I was obliged to one of my elementary school teachers, who had taught me during my fifth and sixth. He happened to my elder brother's teacher also. My elder brother was so brilliant that my teacher thought I might develop just like my brother. Unfortunately, I was so different from my brother. I remembered during those two years I didn’t got used to the school lives. My teacher later treated unfairly to me as some kind of student who was lazy and couldn’t work hard intrinsically. I felt I was abandoned from the class. It is believed that teacher tends to use his own image as expectation, or sometime one calls as Pygmalion effect. The effect is suitable to other students, but it didn’t fit to me at all. I remembered I didn’t like study at school and preferred outdoor activity for many years. I recalled the time I knew there was grammar in English was about the third year of my junior high school. I couldn’t believe my academic work start to turn around after I entered the high school. To tell the truth, I think I ought to appreciate my high school classmates who had helped me. My English got better and better because some of them remained me of English questions almost everyday. Now, I reckon I am developed as some sort of person who has confidence inside and willing to cope with in this subtle society. The bad memory, however, accompany me all along which has become a guiding light for me and leads me to survive and succeed. In the end, I wish I can forget about this piece of unhappiness and reconsider the way my elementary school teacher had done to me and the whole class.

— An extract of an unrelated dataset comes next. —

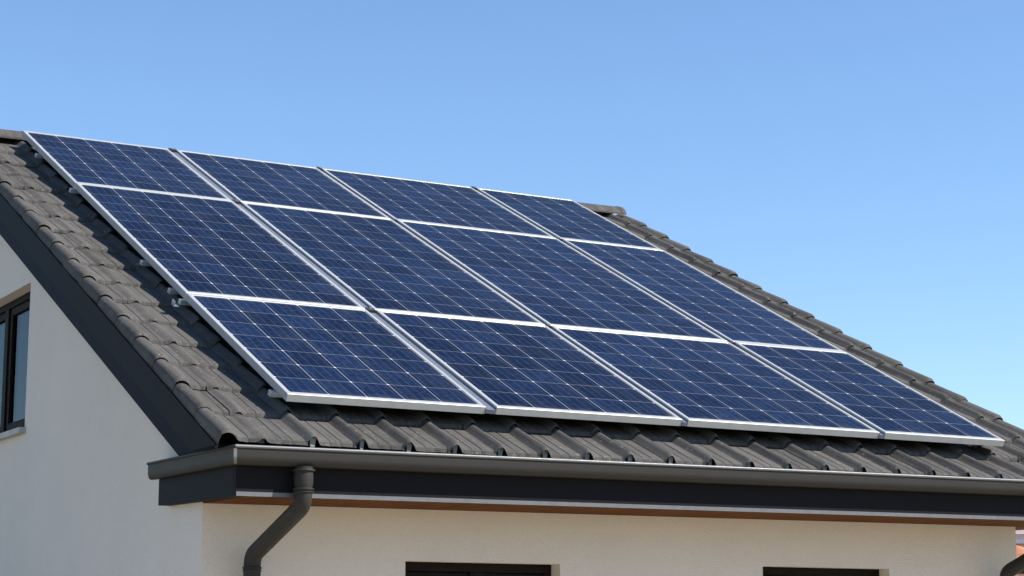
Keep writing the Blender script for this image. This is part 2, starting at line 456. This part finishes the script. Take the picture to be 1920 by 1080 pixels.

it seems like most teachers like brilliant and hard-working students for he/she doesn't need to spend too much extra time teaching them. I think this is normal; after all, we are all human beings, and it's really not surprising that we all compare something to the other.
回覆刪除however, of course, a good teacher shouldn't prefer someone and judge a student by looking at his work on the studies. I belive that every child has his own characteristics and we should all appreciate that.
Cheers,
Stella
Thanks again for your comment. As I read the Pygmalion effect, something just came back to my mind. It looked stupid, didn't it.